The smog guy hooked up a vacuum pump to the EGR valve and pumped it up to 100 & he said the engine should have turned off. It did not turn off. and when he revved the engine the gauge barely moved.

That MIGHT get you past the test, yes, it probably will…But if the converter was shot, the CO would certainly fail too…You would have trouble passing CO with a dead converter…A FRESH converter will indeed burn off the HC but it will soon overheat in the effort…Do the compression test, even a simple electronic test, that will spot a bad valve…If the electronic test spots a suspect cylinder, then put a pressure gauge on that cylinder to see how bad it is…Anything below 110 psi and you have found your problem…

Do you feel any kind of ignition misfire? A thump or pulse in the exhaust? A vacuum leak can cause this too…or a bad injector…

Ouch! The EGR not working (or passages plugged) will cause the NOx failure but not the HC…

A 15 year old truck with a “rebuilt” engine. Mileage unknown. EGR system inactive. Lots of issues here…

pass few months i have notice the gas mileage decrease to 9-10 mpg before it was always @ 12-13 mpg. yes caddyman there r issues, do u think its worth fixing?

what do you think if i try a Sea Foam cleaning? If i pour Sea Foam into the PCV, will it be DISTRIBUTEd EVENLY TO ALL CYLINDERS?

Another bit of info that is probably important. back in 2009 i took the truck to get an oil change @ the local ez-lube. well they end-up stripping the threads on the oil drain plug & installed a temp plug.

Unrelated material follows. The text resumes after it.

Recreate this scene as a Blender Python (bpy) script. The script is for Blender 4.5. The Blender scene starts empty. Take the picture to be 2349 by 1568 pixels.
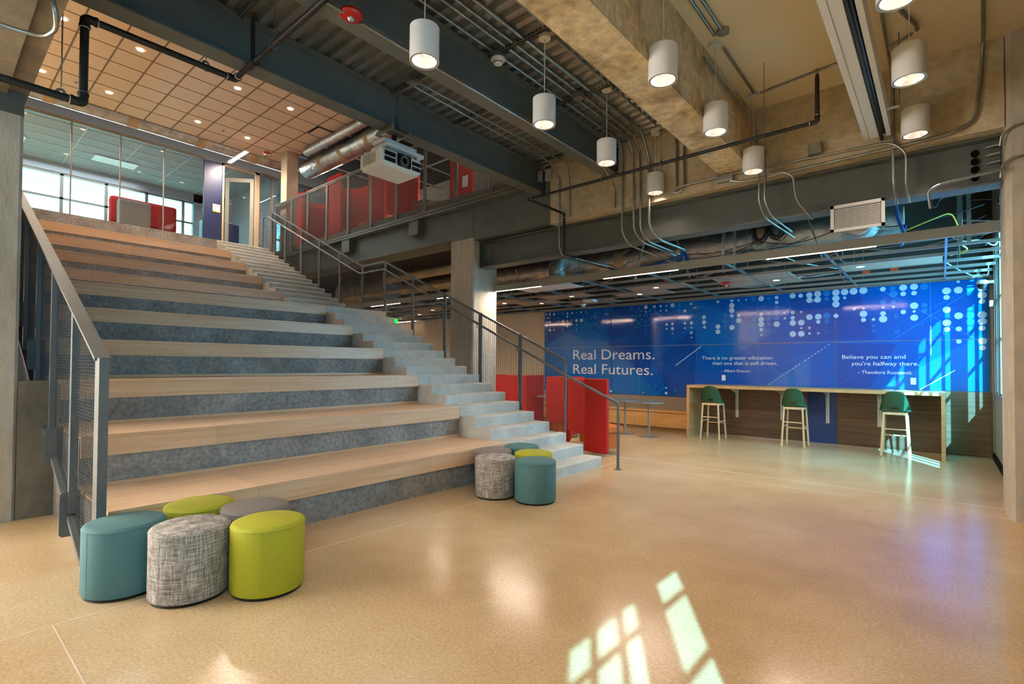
import bpy, bmesh, math, random
from mathutils import Vector, Matrix
random.seed(7)
sc = bpy.context.scene
COL = sc.collection

# ---------------------------------------------------------------- camera
CAM_Z = 1.484
cam_d = bpy.data.cameras.new('camera'); cam = bpy.data.objects.new('camera', cam_d); COL.objects.link(cam)
cam_d.sensor_width = 36.0; cam_d.sensor_fit = 'HORIZONTAL'
cam_d.lens = 1158.93 / 2349.0 * 36.0
cam_d.shift_y = (814.83 - 784.0) / 2349.0
cam_d.clip_start = 0.05; cam_d.clip_end = 200
Rv = Vector((0.76173775, 0.64785289, 0.00649885)); Uv = Vector((0.00697064, -0.01822545, 0.9998096)); Fv = Vector((-0.64784798, 0.76154742, 0.01839896))
cam.matrix_world = Matrix(((Rv.x, Uv.x, -Fv.x, 0), (Rv.y, Uv.y, -Fv.y, 0), (Rv.z, Uv.z, -Fv.z, CAM_Z), (0, 0, 0, 1)))
sc.camera = cam

# ---------------------------------------------------------------- world, sun, exposure
world = bpy.data.worlds.new('sky'); sc.world = world; world.use_nodes = True
wn = world.node_tree.nodes; bg = wn['Background']
bg.inputs['Color'].default_value = (1.0, 0.96, 0.91, 1); bg.inputs['Strength'].default_value = 15.0
sun_d = bpy.data.lights.new('sun', 'SUN'); sun = bpy.data.objects.new('sun', sun_d); COL.objects.link(sun)
sun_d.energy = 34.0; sun_d.angle = math.radians(0.5); sun_d.color = (1.0, 0.97, 0.92)
SUN_DIR = Vector((-1.0, 1.62, -1.587)).normalized()
sun.rotation_euler = SUN_DIR.to_track_quat('-Z', 'Y').to_euler()
sun.location = (6, -8, 9)
sc.view_settings.view_transform = 'Standard'; sc.view_settings.look = 'None'
sc.view_settings.gamma = 1.0; sc.view_settings.use_curve_mapping = False
sc.view_settings.exposure = 0.85
sc.cycles.use_denoising = True
sc.cycles.max_bounces = 8; sc.cycles.diffuse_bounces = 4; sc.cycles.glossy_bounces = 3
sc.cycles.transmission_bounces = 4; sc.cycles.transparent_max_bounces = 24
sc.cycles.caustics_reflective = False; sc.cycles.caustics_refractive = False
sc.cycles.sample_clamp_indirect = 4.0

# ---------------------------------------------------------------- materials
def hx(h):
    h = h.lstrip('#'); v = [int(h[i:i+2], 16) / 255 for i in (0, 2, 4)]
    return tuple(c / 12.92 if c <= .04045 else ((c + .055) / 1.055) ** 2.4 for c in v) + (1,)
class NT:
    def __init__(s, name):
        s.m = bpy.data.materials.new(name); s.m.use_nodes = True; s.t = s.m.node_tree; s.n = s.t.nodes; s.p = s.n['Principled BSDF']; s.out = s.n['Material Output']
    def add(s, kind, **kw):
        nd = s.n.new(kind)
        for k, v in kw.items():
            if k in nd.inputs: nd.inputs[k].default_value = v
            else: setattr(nd, k, v)
        return nd
    def link(s, a, b): s.t.links.new(a, b)
    def ramp(s, fac, stops):
        r = s.n.new('ShaderNodeValToRGB'); s.link(fac, r.inputs[0])
        cr = r.color_ramp; cr.elements.remove(cr.elements[1]); cr.elements[0].position = stops[0][0]; cr.elements[0].color = stops[0][1]
        for p, c in stops[1:]: cr.elements.new(p).color = c
        return r.outputs[0]
    def coord(s, scale=(1, 1, 1)):
        g = s.n.new('ShaderNodeNewGeometry'); mp = s.n.new('ShaderNodeMapping'); mp.inputs['Scale'].default_value = scale
        s.link(g.outputs['Position'], mp.inputs['Vector']); return mp.outputs[0]
    def mix(s, fac, a, b, kind='MIX'):
        x = s.n.new('ShaderNodeMix'); x.data_type = 'RGBA'; x.blend_type = kind
        if hasattr(fac, 'is_linked') or not isinstance(fac, (int, float)): s.link(fac, x.inputs[0])
        else: x.inputs[0].default_value = fac
        for i, v in ((6, a), (7, b)):
            if isinstance(v, tuple): x.inputs[i].default_value = v
            else: s.link(v, x.inputs[i])
        return x.outputs[2]
def plain(name, col, rough=.5, metal=0., spec=.5, emit=None, es=0, coat=0):
    t = NT(name); c = hx(col) if isinstance(col, str) else col
    t.p.inputs['Base Color'].default_value = c; t.p.inputs['Roughness'].default_value = rough
    t.p.inputs['Metallic'].default_value = metal; t.p.inputs['Specular IOR Level'].default_value = spec
    if emit: t.p.inputs['Emission Color'].default_value = hx(emit); t.p.inputs['Emission Strength'].default_value = es
    if coat: t.p.inputs['Coat Weight'].default_value = coat; t.p.inputs['Coat Roughness'].default_value = .05
    return t.m
def noisy(name, c1, c2, scale=(1, 1, 1), ns=3., detail=8., lo=.35, hi=.65, rough=.6, metal=0., bump=0., fine=None, spec=.5, c3=None, bs=None):
    t = NT(name); v = t.coord(scale)
    n = t.add('ShaderNodeTexNoise', Scale=ns, Detail=detail, Roughness=.6); t.link(v, n.inputs['Vector'])
    stops = [(lo, hx(c1)), (hi, hx(c2))]
    if c3: stops = [(lo, hx(c1)), ((lo + hi) / 2, hx(c2)), (hi, hx(c3))]
    col = t.ramp(n.outputs['Fac'], stops)
    if fine:
        n2 = t.add('ShaderNodeTexNoise', Scale=fine[0], Detail=4.); t.link(v, n2.inputs['Vector'])
        f = t.ramp(n2.outputs['Fac'], [(.3, (1 - fine[1],) * 3 + (1,)), (.7, (1 + fine[1],) * 3 + (1,))])
        col = t.mix(1.0, col, f, 'MULTIPLY')
    t.link(col, t.p.inputs['Base Color'])
    t.p.inputs['Roughness'].default_value = rough; t.p.inputs['Metallic'].default_value = metal; t.p.inputs['Specular IOR Level'].default_value = spec
    if bump:
        n3 = t.add('ShaderNodeTexNoise', Scale=bs or ns * 4, Detail=8.); t.link(v, n3.inputs['Vector'])
        b = t.add('ShaderNodeBump', Strength=bump, Distance=.02); t.link(n3.outputs['Fac'], b.inputs['Height']); t.link(b.outputs[0], t.p.inputs['Normal'])
    return t.m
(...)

I have never removed that plug because i didn’t want to risk not being able to reseal it with an oversized plug or another temp plug. so since that has happened, I have only given it 1 oil & filter change by vacuuming the oil out from the dipstick tube. My thought is that there is a lot of oil build up because of the lack of oil changes. So maybe a seafoam treatment might help clean the system out.

I don’t know what to say or where to start…it’s like falling into a back hole…

Ya I think i’m in a tough spot.
thanks all for your input.

You need to get over the oil pan plug and fix it. Its not hard. Any auto parts store can sell you what you need.

But that doesn’t have you failing emissions.

As Caddyman already suggested - before you do anything else, check the compression. Report back with all 6 numbers in psi. If you have compression issues there is no point in chasing your tail about any of it.

If it has a distributor cap, change it.

You have to pull the EGR and clean out the whole system.

Is this rebuilt engine burning any oil? If so, that could account for high HCs and even cause EGR port clogging.

will do a compression test & let you know. thanks

ok here are the compression test results:

Cylinder 1-140psi, 2-140psi, 3-150psi, 4-155psi, 5-155psi, 6-140psi

That’s not great, but its not going to be the cause of the high HC - unless you’re burning a lot of oil. How frequently do you have to add oil? Pull your PCV valve and tube and make sure it is all cleaned out and flowing well.

Assume that the NO comes from the EGR issue. That has to be pulled and cleaned.

Then check out the rest of the ignition system - e.g. distributor cap, unless this has coil pack/s.

Pull the vacuum line from your fuel pressure regulator and make sure that the regulator isn’t leaking.

What should the ideal compression be?

Yesterday I had to put 1 1/2 qt. in . I don’t check very often but the last time I added oil was about 3-4 months ago. It has a small oil leak.

There is no distributor cap. It has a coil pack.

How should I clean the EGR system?

Can I use the Sea Foam Spray to clean out the air intake? & will this help with the EGR system?

What type of cleaner should I use to clean out the PCV and EGR?